At my power plant, we adopted NFPA 70E into our electrical safety program to augment and exceed the mandatory OSHA regulations pursuant to 29CFR 1910.269. So when it comes to arc flash protection, of the hands or any other part of the worker's body, then they must wear arc flash PPE with an APTV that exceeds the incident energy of the equipment they're working on. But when it comes to the hands and arms, this becomes a little tricky because we have to also look at the working distances too. The three working distances, 18", 24" and 36" are based on the voltage and type of equipment, and is used to establish the Incident Energy level when engineers perform an arc flash "incident energy" analysis. Any part of the body that's closer to the arc source than the working distance will be exposed to a greater amount of heat energy than the calculated incident energy. Since the hands and arms are the most likely part of the body that will cross into the Working Distance, then they should have some additional level of protection.

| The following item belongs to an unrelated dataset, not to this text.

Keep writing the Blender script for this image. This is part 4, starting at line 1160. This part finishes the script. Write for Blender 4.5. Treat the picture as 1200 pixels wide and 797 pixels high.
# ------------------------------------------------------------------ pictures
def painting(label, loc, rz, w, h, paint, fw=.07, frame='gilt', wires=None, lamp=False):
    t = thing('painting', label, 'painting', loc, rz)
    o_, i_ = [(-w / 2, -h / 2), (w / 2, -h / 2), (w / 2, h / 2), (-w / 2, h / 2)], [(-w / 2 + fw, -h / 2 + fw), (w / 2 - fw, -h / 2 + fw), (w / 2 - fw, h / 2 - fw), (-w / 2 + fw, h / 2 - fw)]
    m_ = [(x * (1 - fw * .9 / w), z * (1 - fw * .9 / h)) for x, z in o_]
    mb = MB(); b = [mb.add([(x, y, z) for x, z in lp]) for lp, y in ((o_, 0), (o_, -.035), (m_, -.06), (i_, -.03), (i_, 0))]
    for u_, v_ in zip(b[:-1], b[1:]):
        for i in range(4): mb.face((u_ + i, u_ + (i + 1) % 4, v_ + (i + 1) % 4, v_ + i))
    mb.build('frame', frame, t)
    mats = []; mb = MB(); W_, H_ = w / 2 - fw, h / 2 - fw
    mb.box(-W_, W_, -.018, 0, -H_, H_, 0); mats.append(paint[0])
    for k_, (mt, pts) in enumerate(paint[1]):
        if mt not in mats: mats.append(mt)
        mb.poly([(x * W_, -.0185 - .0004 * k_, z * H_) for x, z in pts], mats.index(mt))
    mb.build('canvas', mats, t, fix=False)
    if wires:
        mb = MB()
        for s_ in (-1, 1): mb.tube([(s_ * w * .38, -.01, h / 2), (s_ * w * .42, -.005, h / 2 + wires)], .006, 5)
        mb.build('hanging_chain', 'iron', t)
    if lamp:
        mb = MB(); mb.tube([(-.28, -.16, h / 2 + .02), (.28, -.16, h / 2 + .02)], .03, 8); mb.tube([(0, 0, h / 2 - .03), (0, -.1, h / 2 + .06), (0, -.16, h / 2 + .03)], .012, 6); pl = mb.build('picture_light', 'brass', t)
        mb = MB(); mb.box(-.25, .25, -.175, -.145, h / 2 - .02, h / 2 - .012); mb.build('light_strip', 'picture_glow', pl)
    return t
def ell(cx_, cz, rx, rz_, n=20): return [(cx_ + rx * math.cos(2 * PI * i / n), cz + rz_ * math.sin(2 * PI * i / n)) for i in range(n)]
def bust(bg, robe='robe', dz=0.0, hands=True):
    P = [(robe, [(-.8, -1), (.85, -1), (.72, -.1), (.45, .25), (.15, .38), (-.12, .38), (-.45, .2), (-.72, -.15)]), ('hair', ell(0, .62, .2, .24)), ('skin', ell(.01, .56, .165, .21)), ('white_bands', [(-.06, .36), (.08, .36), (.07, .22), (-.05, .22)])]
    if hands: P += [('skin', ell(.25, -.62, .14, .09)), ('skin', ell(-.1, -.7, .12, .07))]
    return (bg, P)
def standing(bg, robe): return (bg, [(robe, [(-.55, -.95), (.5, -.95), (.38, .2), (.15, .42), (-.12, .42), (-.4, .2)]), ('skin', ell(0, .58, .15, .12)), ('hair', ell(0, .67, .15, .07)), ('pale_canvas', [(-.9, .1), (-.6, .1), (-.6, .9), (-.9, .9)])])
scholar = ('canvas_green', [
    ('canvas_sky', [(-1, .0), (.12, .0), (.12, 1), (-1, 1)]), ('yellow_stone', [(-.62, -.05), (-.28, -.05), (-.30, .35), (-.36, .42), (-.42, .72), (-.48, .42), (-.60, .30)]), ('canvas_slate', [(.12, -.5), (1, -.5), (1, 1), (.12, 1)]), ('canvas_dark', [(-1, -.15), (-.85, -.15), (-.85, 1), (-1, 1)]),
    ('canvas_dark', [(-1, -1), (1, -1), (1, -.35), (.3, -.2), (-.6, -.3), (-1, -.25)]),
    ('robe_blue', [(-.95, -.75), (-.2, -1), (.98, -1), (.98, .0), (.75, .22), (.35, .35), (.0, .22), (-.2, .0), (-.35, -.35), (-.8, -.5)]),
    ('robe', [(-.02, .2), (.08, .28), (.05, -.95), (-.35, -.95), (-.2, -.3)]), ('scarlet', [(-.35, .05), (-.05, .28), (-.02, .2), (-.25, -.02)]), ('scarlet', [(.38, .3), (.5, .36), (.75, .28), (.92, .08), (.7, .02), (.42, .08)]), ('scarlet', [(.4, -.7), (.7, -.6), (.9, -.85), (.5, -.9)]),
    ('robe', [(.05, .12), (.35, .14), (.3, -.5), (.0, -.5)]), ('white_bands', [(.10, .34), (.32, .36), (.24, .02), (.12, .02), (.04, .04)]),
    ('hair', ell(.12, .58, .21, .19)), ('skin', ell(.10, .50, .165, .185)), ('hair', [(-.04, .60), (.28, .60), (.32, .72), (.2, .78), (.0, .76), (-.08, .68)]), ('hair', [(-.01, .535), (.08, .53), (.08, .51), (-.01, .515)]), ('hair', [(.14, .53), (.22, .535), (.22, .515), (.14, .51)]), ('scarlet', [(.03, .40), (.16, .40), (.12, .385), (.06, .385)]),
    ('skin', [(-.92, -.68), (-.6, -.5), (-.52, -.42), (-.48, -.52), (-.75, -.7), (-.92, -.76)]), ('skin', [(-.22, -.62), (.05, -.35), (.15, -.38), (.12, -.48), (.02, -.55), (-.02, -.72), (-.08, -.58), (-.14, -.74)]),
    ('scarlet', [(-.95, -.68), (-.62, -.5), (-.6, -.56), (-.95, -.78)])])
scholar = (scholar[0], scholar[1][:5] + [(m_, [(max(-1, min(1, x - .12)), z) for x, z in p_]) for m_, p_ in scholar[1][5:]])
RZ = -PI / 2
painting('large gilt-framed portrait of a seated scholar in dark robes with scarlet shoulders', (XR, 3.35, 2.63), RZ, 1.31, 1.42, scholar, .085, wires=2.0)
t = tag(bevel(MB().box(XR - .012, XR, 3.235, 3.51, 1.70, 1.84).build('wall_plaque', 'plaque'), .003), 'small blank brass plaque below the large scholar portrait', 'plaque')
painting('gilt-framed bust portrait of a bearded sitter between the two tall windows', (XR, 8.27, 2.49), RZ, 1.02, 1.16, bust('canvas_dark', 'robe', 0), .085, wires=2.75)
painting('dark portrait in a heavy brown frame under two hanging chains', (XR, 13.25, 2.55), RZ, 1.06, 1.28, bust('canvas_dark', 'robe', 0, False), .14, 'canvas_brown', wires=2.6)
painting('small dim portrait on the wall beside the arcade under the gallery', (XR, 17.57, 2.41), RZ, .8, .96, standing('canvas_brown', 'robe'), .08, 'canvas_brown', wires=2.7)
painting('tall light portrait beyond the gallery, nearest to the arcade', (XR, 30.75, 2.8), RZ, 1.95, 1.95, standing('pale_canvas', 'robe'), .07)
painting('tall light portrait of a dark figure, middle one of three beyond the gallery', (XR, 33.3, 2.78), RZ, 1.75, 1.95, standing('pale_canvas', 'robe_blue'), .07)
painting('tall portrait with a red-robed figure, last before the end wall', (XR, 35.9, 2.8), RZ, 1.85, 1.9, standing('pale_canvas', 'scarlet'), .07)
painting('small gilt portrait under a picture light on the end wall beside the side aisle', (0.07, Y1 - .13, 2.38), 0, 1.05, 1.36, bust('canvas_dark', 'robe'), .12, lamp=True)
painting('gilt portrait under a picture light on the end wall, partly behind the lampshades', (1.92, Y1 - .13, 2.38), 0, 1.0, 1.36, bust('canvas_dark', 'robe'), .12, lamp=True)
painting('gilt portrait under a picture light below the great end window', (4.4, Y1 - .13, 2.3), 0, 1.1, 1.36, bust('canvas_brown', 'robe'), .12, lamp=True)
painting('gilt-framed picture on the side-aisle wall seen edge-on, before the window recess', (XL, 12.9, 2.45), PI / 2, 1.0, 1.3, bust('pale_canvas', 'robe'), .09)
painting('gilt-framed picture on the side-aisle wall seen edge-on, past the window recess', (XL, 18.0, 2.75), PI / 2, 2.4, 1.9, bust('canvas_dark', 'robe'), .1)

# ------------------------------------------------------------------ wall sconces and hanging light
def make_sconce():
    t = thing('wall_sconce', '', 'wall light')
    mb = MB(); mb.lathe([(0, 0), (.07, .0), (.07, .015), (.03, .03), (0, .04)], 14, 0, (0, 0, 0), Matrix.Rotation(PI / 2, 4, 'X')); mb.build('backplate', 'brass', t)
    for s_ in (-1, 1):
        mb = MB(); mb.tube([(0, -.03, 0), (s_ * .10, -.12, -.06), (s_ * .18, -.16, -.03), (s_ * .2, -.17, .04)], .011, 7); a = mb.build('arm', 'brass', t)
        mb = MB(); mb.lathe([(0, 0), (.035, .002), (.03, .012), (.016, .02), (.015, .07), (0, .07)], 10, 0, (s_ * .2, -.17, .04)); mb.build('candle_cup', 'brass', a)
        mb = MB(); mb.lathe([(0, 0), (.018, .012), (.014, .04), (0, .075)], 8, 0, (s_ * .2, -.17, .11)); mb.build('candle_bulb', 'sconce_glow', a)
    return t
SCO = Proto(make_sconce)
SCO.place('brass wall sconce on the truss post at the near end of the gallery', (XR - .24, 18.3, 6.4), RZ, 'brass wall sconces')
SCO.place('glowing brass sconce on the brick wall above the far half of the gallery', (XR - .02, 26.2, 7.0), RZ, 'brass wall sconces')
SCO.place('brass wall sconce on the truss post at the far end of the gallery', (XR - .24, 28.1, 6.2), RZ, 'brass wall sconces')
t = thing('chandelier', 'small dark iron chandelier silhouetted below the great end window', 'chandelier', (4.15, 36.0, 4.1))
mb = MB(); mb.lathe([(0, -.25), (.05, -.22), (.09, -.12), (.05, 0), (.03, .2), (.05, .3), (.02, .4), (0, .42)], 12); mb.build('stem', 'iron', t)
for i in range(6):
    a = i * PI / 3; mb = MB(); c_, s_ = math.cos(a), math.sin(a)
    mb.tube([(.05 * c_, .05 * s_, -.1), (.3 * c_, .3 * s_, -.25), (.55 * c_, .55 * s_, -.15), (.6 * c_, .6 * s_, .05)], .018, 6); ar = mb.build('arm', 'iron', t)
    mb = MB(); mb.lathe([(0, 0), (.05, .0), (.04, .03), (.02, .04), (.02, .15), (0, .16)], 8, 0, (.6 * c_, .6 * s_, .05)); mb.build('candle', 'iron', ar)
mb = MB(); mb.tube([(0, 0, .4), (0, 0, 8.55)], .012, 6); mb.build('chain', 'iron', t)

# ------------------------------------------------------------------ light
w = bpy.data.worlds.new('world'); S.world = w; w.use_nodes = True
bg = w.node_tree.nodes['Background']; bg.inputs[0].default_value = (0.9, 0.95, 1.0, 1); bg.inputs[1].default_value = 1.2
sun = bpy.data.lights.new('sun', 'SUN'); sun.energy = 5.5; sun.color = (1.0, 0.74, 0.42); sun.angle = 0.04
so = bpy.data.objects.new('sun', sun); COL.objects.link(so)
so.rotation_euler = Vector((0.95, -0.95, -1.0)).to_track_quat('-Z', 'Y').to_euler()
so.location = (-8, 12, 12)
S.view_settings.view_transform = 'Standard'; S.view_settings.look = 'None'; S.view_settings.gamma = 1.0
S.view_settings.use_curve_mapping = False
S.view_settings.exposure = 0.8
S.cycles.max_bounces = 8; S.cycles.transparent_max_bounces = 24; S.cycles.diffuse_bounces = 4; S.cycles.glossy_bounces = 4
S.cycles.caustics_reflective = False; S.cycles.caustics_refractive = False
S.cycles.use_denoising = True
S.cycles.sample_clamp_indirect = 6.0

If the workers hands will not cross into the restricted approach boundary or minimum approach distance (RAB/MAD) of exposed energized parts, then they can wear arc rated leather gloves. But if the hands can enter the RAB/MAD then they must transition to rubber insulating gloves (of the correct class) with leather protectors which provides both electric shock and some level of arc flash protection. However, most leather protectors are not arc rated and this was always a question from our workers of just how much arc flash protection the leather protectors and rubber gloves really offered them. Thankfully, we found a company that makes arc rated leather protectors with 36 cal/cm2 for class 0 and 00 rubber gloves and 48 cal/cm2 for class 2 gloves. So when they're worn with the rubber insulating gloves, the combination offers them the best protection for their hands.

Since the bulk of our hotstick work in a power plant is installing and removing temporary protective grounding to switchgears and other electric lines and bus sections inside of enclosures, our guys are automatically required to wear the proper level of arc flash PPE that exceeds the Incident Energy because they will be inside the arc flash boundary (AFB), which includes gloves (AR gloves or AR leather protectors with rubber gloves) for the hands.